Search the data below for the string "part". Extract every line that contains it.
########################################
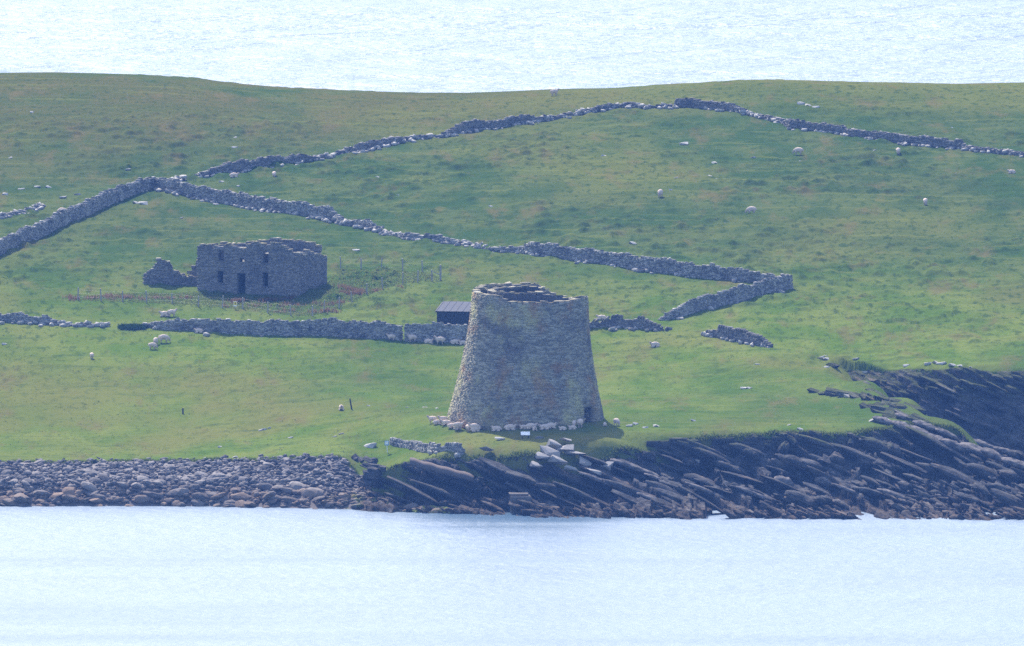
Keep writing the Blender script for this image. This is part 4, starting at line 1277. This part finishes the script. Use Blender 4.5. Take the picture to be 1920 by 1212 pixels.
FLOCK = [
    (1039, 180, 'standing', R_ + .3, 1.0, 'lone sheep silhouetted on the skyline against the sea'),
    (439, 333, 'lying', R_, 1.0, 'cream sheep resting under the upper wall above the enclosure corner'),
    (514, 334, 'grazing', T_, .95, 'sheep grazing on open hill right of the enclosure corner'),
    (116, 404, 'grazing', L_ + .6, 1.05, 'sheep half hidden behind the climbing wall near the left edge'),
    (1497, 291, 'grazing', L_, 1.1, 'sheep grazing side-on below the dark stretch of upper right wall'),
    (1684, 291, 'grazing', T_, 1.05, 'sheep facing the viewer close under the upper right wall'),
    (1238, 370, 'grazing', T_ - .3, 1.1, 'pale sheep grazing head-on in mid hill beside small white stones'),
    (1409, 402, 'grazing', L_ + .3, 1.1, 'sheep grazing to the left in the middle of the hillside'),
    (1735, 386, 'grazing', T_, 1.05, 'lone bright sheep far right on the open hillside'),
    (1897, 326, 'lying', L_, .85, 'small sheep lying at the right edge of the hillside'),
    (309, 594, 'lying', L_, 1.1, 'sheep lying behind the left end of the long lower wall'),
    (322, 594, 'standing', R_, 1.0, 'sheep standing behind the left end of the long lower wall'),
    (373, 625, 'lying', L_, .9, 'sheep lying against the foot of the long lower wall'),
    (307, 643, 'grazing', R_, 1.15, 'largest of three sheep grazing together below the wall end'),
    (292, 647, 'grazing', T_, 1.0, 'middle sheep of the three grazing below the wall end'),
    (286, 656, 'grazing', R_ - .4, .95, 'lowest sheep of the three grazing below the wall end'),
    (172, 674, 'grazing', A_, .9, 'lone small sheep on the left of the lower pasture'),
    (734, 640, 'standing', L_, .9, 'leftmost sheep sheltering at the wall near its notch'),
    (773, 642, 'standing', L_ + .2, 1.0, 'sheep at the wall just right of the notch'),
    (804, 645, 'lying', R_, .95, 'sheep lying below the shed at the wall foot'),
    (825, 646, 'standing', L_, 1.05, 'sheep standing broadside at the wall foot below the shed'),
    (853, 646, 'lying', R_, .95, 'sheep lying at the wall close to the tower'),
    (868, 647, 'lying', L_, .85, 'sheep at the wall foot almost touching the tower outline'),
    (1128, 600, 'lying', L_, 1.0, 'round sheep resting on the turf behind the wall right of the tower'),
    (1228, 651, 'lying', L_ + .2, 1.05, 'sheep lying alone on the turf right of the tower'),
    (640, 769, 'lying', T_, 1.0, 'sheep lying beside the dark leaning post'),
    (811, 794, 'standing', L_, .95, 'outermost sheep on the left of the flock by the tower'),
    (820, 796, 'lying', R_, .9, 'second sheep of the flock left of the tower foot'),
    (831, 794, 'standing', L_ + .2, .95, 'sheep standing just outside the tower left edge'),
    (843, 796, 'lying', L_, 1.0, 'sheep lying against the tower left corner'),
    (862, 799, 'lying', R_, .95, 'sheep lying near the tower left foot between two groups'),
    (874, 801, 'lying', T_ + .6, .95, 'sheep lying with raised rump at the left tower foot'),
    (885, 799, 'standing', R_, 1.05, 'sheep standing close against the left part of the tower wall'),
    (899, 802, 'grazing', T_ + .4, .95, 'sheep left of the pale one lying in front of the tower'),
    (914, 801, 'standing', L_, 1.1, 'broad sheep standing behind the pale lying one at the tower'),
    (906, 805, 'lying', R_ + .2, 1.0, 'pale sheep lying out in front of the tower flock'),
    (940, 804, 'lying', L_, 1.0, 'left sheep of the pair lying below the tower middle'),
    (959, 805, 'lying', R_ + .2, 1.15, 'right sheep of the pair lying below the tower middle'),
    (982, 805, 'lying', L_, .8, 'small sheep left of the huddle above the information panel'),
    (996, 805, 'lying', R_, 1.15, 'biggest sheep of the huddle above the information panel'),
    (1003, 808, 'lying', T_, .8, 'front sheep of the huddle above the information panel'),
    (1021, 806, 'lying', L_, 1.05, 'sheep stretched low right of the huddle at the tower foot'),
    (1033, 804, 'lying', R_, 1.1, 'sheep with raised head right of the huddle at the tower foot'),
    (1055, 807, 'lying', L_, .75, 'tiny sheep lying between the huddle and the doorway'),
    (1073, 806, 'lying', L_, .8, 'small low sheep left of the tower doorway'),
    (1077, 802, 'grazing', T_, .95, 'narrow sheep standing head-on left of the doorway'),
    (1088, 802, 'grazing', A_, 1.15, 'plump sheep standing nearest to the tower doorway'),
    (1134, 799, 'lying', A_, .7, 'small sheep at the tower right corner past the doorway'),
    (1156, 799, 'grazing', T_ + .5, 1.0, 'sheep standing alone just right of the tower'),
]
for px, row, pose, hd, sc, lab in FLOCK:
    h = hit(px, row)
    if 800 < px < 1140 and row > 780:      # keep the flock outside the tower wall
        v = np.array([h[0] - BX, h[1] - BY]); r = np.hypot(*v)
        if r < 8.35: v = v / r * 8.35; h = np.array([BX + v[0], BY + v[1], float(gz(BX + v[0], BY + v[1]))])
    o = bpy.data.objects.new('sheep', SHEEP[pose]); COL.objects.link(o)
    o.location = (h[0], h[1], h[2] - .01); o.rotation_euler = (0, 0, hd + random.gauss(0, .12)); o.scale = (sc * .86, sc * .86, sc * .86)
    tag(o, lab, 'sheep', 'white sheep scattered over the island')

# ------------------------------------------------------------------ rough grass
def blades_mesh(name, P, hgt, wid, lean_=.35, tri=3):
    n = len(P) * tri
    B = np.repeat(np.asarray(P), tri, 0) + np.concatenate([rng.normal(0, .10, (n, 2)), np.zeros((n, 1))], 1)
    B[:, 2] = gz(B[:, 0], B[:, 1]) + relief(B[:, 0], B[:, 1]) - .03
    a = rng.uniform(0, math.pi, n); H = rng.uniform(.5, 1.1, n) * hgt; W = rng.uniform(.6, 1.2, n) * wid
    d = np.stack([np.cos(a), np.sin(a), 0 * a], -1) * W[:, None]
    tp = B + np.stack([rng.normal(0, lean_, n) * H, rng.normal(0, lean_, n) * H, H], -1)
    V = np.stack([B - d, B + d, tp], 1).reshape(-1, 3)
    return mesh_np(name, V, np.arange(3 * n).reshape(-1, 3), np.repeat(rng.uniform(0, 1, n), 3))
def blade_mat(name, a, b):
    t = NT(name)
    c = t.mix(t.attr('tint'), a, b)
    m = t.done(c, 1.0, 0.0)
    tr = t.n('ShaderNodeBsdfTranslucent'); t.put(tr.inputs[0], c)
    mx = t.n('ShaderNodeMixShader'); mx.inputs[0].default_value = .55
    t.t.links.new(t.b.outputs[0], mx.inputs[1]); t.t.links.new(tr.outputs[0], mx.inputs[2]); t.t.links.new(mx.outputs[0], t.out.inputs[0])
    return m
M_BLADE = blade_mat('grass_blade', (0.055, 0.095, 0.018), (0.125, 0.140, 0.034))
N = 16000
gx = rng.uniform(-60, 60, N); gy = rng.uniform(-20, 240, N)
keep = (gy > y_edge(gx) + wob(gx) + .2) & (np.hypot(gx - BX, gy - BY) > 8.0) & (fbm(gx / 7, gy / 9, 91, 3) > -.12)
zz = gz(gx, gy); sl = np.abs(gz(gx, gy + .5) - gz(gx, gy - .5))
keep &= sl < .45
gpx = 960 + F * gx / (gy + 1500)
keep &= ~((gpx > 1530) & (gy > np.interp(gpx, [1540, 1640, 1720, 1800, 1920, 2050], [40, 28, 17, 6, -5, -20])) & (gy < np.interp(gpx, [1540, 1640, 1720, 1920, 2600], [52, 47, 42, 39, 38])))
tg = link('grass', blades_mesh('grass', np.stack([gx, gy, zz], -1)[keep], .16, .05), M_BLADE)
tag(tg, 'tufts of rough grass over the pasture', 'grass', kind='stuff')
# turf fringe along the shore edge
ex = rng.uniform(-58, 45, 5200)
eyy = y_edge(ex) + wob(ex) + np.abs(rng.normal(0, .35, len(ex)))
tg = link('turf_fringe_grass', blades_mesh('turf_fringe_grass', np.stack([ex, eyy, 0 * ex], -1), .28, .07), M_BLADE)
tag(tg, 'ragged fringe of grass along the top of the shore', 'grass', kind='stuff')
# long grass and docks inside the fence
def in_poly(px, py, poly):
    c = np.zeros(len(px), bool); j = len(poly) - 1
    for i in range(len(poly)):
        xi, yi = poly[i]; xj, yj = poly[j]
        c ^= ((yi > py) != (yj > py)) & (px < (xj - xi) * (py - yi) / (yj - yi + 1e-9) + xi); j = i
    return c
poly = [tuple(hit(*p)[:2]) for p in FP] + [tuple(hit(*p)[:2]) for p in ((792, 511), (715, 508), (639, 506), (610, 535), (556, 556), (370, 549), (268, 549), (150, 556))]
xs_ = [p[0] for p in poly]; ys_ = [p[1] for p in poly]
qx = rng.uniform(min(xs_), max(xs_), 13000); qy = rng.uniform(min(ys_), max(ys_), 13000)
k = in_poly(qx, qy, poly); qx, qy = qx[k], qy[k]
M_LONG = blade_mat('long_grass', (0.085, 0.140, 0.030), (0.150, 0.155, 0.048))
tg = link('long_grass', blades_mesh('long_grass', np.stack([qx, qy, 0 * qx], -1), .22, .06, .25, 4), M_LONG)
tag(tg, 'long ungrazed grass inside the house fence', 'grass', kind='stuff')
M_DOCK = blade_mat('dock_seed', (0.115, 0.088, 0.044), (0.180, 0.102, 0.060))
DP = []
for px, row, rx, ry, n in ((652, 556, .9, 1.2, 420), (455, 566, 2.6, 1.0, 520), (190, 561, 2.6, 1.2, 420), (690, 545, 1.6, 1.5, 260), (625, 572, 1.4, 1.0, 220), (300, 562, 4.0, .8, 300), (590, 586, 2, .8, 200), (500, 575, 3, .9, 200)):
    h = hit(px, row)
    for q in range(max(3, int(rx * 3))):
        m = int(n * .55 / max(3, int(rx * 3)) * random.uniform(.4, 1.6)); cx, cy = h[0] + random.gauss(0, rx * .75), h[1] + random.gauss(0, ry * .6)
        DP.append(np.stack([cx + rng.normal(0, .35, m), cy + rng.normal(0, .35, m), np.zeros(m)], -1))
tg = link('dock_weeds', blades_mesh('dock_weeds', np.concatenate(DP), .48, .05, .2, 2), M_DOCK)
tag(tg, 'rust red dock weeds along the house fence', 'weeds', kind='stuff')
# dark rushes at the gap in the lower wall
h = hit(243, 616)
RP = np.stack([h[0] + .3 + 1.5 * rng.uniform(-1, 1, 700) * np.sqrt(rng.uniform(0, 1, 700)), h[1] + rng.normal(0, .4, 700), np.zeros(700)], -1)
M_RUSH = blade_mat('rush', (0.010, 0.028, 0.014), (0.022, 0.048, 0.020))
tg = link('rush_clump', blades_mesh('rush_clump', RP, .45, .05, .25, 4), M_RUSH)
tag(tg, 'dark green clump of rushes in the gap at the left end of the long wall', 'rushes', kind='stuff')

# ------------------------------------------------------------------ sea haze
hz = bpy.data.materials.new('sea_haze'); hz.use_nodes = True
hz.node_tree.nodes.clear()
ho = hz.node_tree.nodes.new('ShaderNodeOutputMaterial'); pv = hz.node_tree.nodes.new('ShaderNodeVolumePrincipled')
pv.inputs['Color'].default_value = (0.17, 0.38, 1.0, 1)
pv.inputs['Density'].default_value = 0.000055
pv.inputs['Anisotropy'].default_value = 0.2
hz.node_tree.links.new(pv.outputs[0], ho.inputs['Volume'])
bxm = box_mesh('haze', (12100, 10100, 165), 0, 0, (0, 2000, 165 / 2 - 9))
haze = link('haze', bxm, hz)
tag(haze, 'thin blue sea haze over the sound and the island', 'haze', kind='stuff')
########################################
◆ THE SOLUTION ◆
Keep writing the Blender script for this image. This is part 4, starting at line 1277. This part finishes the script. Use Blender 4.5. Take the picture to be 1920 by 1212 pixels.
    (885, 799, 'standing', R_, 1.05, 'sheep standing close against the left part of the tower wall'),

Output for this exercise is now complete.